Ein Sparbuch mit 1000 Reichsmark und seine Geschichte
Darf sich der Besitzer heute über ein verspätetes Weihnachtsgeschenk freuen? Nach über sechzig Jahren Zins und Zinseszins sollte da was zusammengekommen sein. Bei drei Prozent Verzinsung hätte sich das Kapital fast versechsfacht, bei vier Prozent verzehnfacht und bei sechs Prozent wären 3.200 Prozent Gewinn aufgelaufen. Die Macht des Zinseszinses. Er sorgt bei Anlegern für Freude, bei Schuldnern für Albträume.
In der Münsterschen Zeitung vom 23.12.2010 habe ich die gleichnamige Geschichte „Schöne Bescherung“ auf der Titelseite gefunden. Ein Mann aus Bottrop habe auf dem Dachboden in einer alten Holzkiste das Sparbuch seiner verstorbenen Mutter gefunden. Vor über sechzig Jahren angelegt wies es ein Anfangsguthaben von 1000 Reichsmark auf.
Das Sparbuch existierte noch. Die Bank rechnete die fehlenden Zinsen hinzu und kam auf unglaubliche… Halt! Wäre da nicht die Währungsreform gewesen.
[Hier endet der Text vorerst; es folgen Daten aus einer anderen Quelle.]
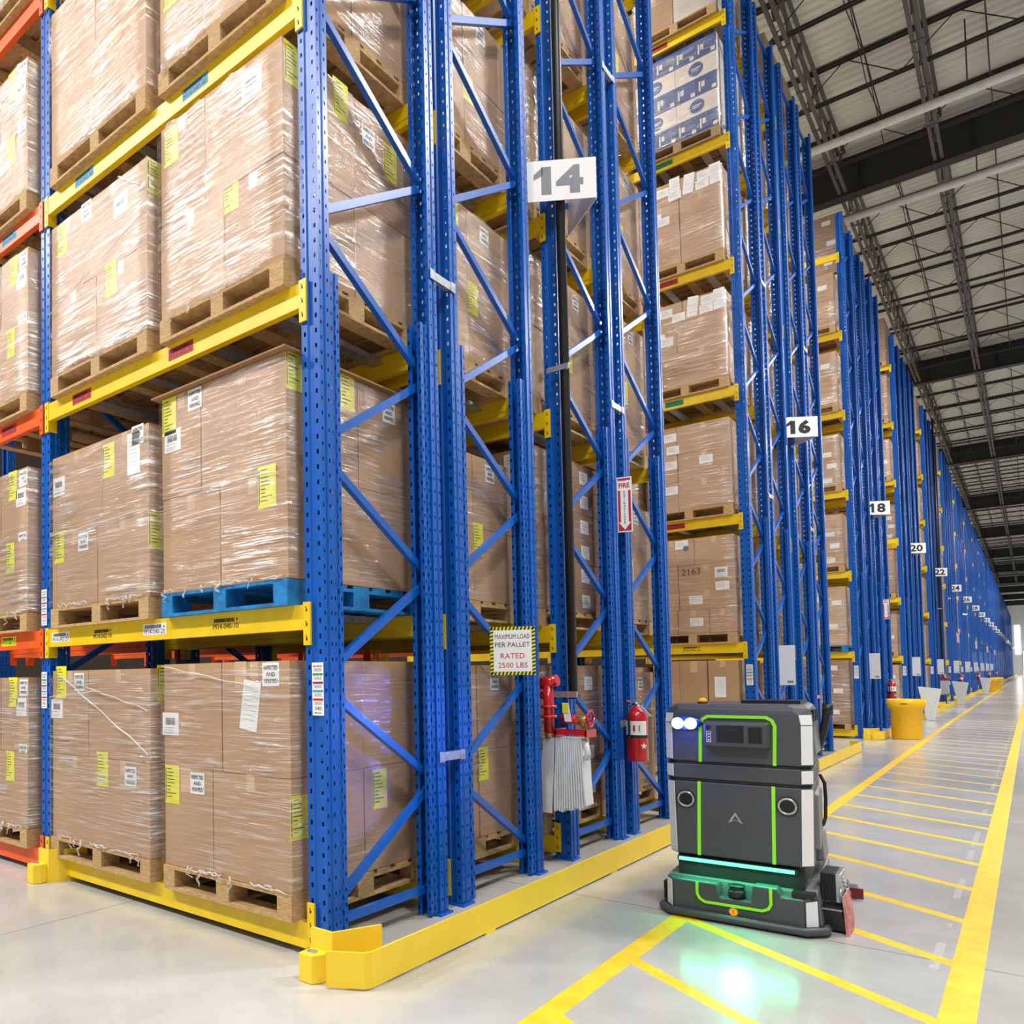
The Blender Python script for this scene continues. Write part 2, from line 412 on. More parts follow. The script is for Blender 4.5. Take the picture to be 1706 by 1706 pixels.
# thin cross bracing rods between joists
XN = ('beside the racks', 'above the striped walkway', 'right of the walkway')
for k in range(0, 5):
    for q, x in enumerate((0.5, 2.3, 4.2)):
        b = MB(); y0 = GY[k]+.75; y1 = GY[k]+16.1
        b.bar((x, y0, DZ-.10), (x, y1, DZ-.10), .02, .02, 'steel')
        for j in range(6):
            y0 = GY[k]+.75+2.55*j; b.bar((x, y0, DZ-.11), (x+.02, y0+2.55, DZ-.75), .016, .016, 'steel'); b.bar((x+.02, y0, DZ-.75), (x, y0+2.55, DZ-.11), .016, .016, 'steel')
        o = b.build('roof_bracing'); tag(o, 'thin crossed bridging rods %s, beyond the %s girder' % (XN[q], ORD[k]), 'bracing', 'bridging rods under the roof')

# ------------------------------------------------------------------ racks
PER = 8.18; FY = (0, 1.225, 2.745, 3.99); DEP = 1.07; TOP = 10.75
LEV = (.165, 1.735, 3.365, 5.01, 6.65, 8.29, 9.92)
LNAME = ('floor level', 'level one', 'level two', 'level three', 'level four', 'level five', 'top level')
BAYS = (0, -2.58)
def post_profile(hw, dp, t=.004):
    g0 = (.026, .031, .044, .049); d_ = .007
    half = [(.012, .008), (.02, 0), (hw, 0), (hw, g0[0]), (hw-d_, g0[1]), (hw-d_, g0[2]), (hw, g0[3]), (hw, dp), (hw-.028, dp)]
    hin = [(.010, .008+t), (.018, t), (hw-t, t), (hw-t, g0[0]+.001), (hw-d_-t, g0[1]+.001), (hw-d_-t, g0[2]-.001), (hw-t, g0[3]-.001), (hw-t, dp-t), (hw-.028, dp-t)]
    c = [(-x, y_) for x, y_ in half[::-1]]+half; inn = [(-x, y_) for x, y_ in hin[::-1]]+hin
    return c+inn[::-1]
def post_mesh(hw, dp, h, mat):
    b = MB(); pr = post_profile(hw, dp)
    n = len(pr); k = n//2; lo = [(x, y_, .0) for x, y_ in pr]; hi = [(x, y_, h) for x, y_ in pr]
    fs = [(i, (i+1) % n, n+(i+1) % n, n+i) for i in range(n)]
    for base, up in ((0, 0), (n, 1)):
        for i in range(k-1): q = (base+i, base+i+1, base+n-2-i, base+n-1-i); fs.append(q if up else q[::-1])
    b.add(lo+hi, fs, mat); return b.mesh('post')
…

(1948)Quelle: 1948 Deutsches Bundesarchiv (German Federal Archive), Bild 147-0739
Als im Juni 1948 die DM-Zeit begann, wurden aus den 1000 Reichsmark schlappe 82 Pfennige. Mit Zins und Zinseszins wurden daraus bis heute rund 5 Euro. Kein gutes Geschäft für den Sparer. Wo ist das Geld geblieben? Der „negative Zinseszinseffekt“ wurde ihm indirekt zum Verhängnis. Der Staat konnte Zins und Tilgung seiner Ausgabenorgien nicht mehr bedienen. Per Währungsreform (Reichsmark in DM) sanierte sich die öffentliche Hand per Dekret. Leidtragende auf der anderen Seite der Bilanz waren die fleißigen Sparer. Nur wenige entkamen der Zwangsenteignung.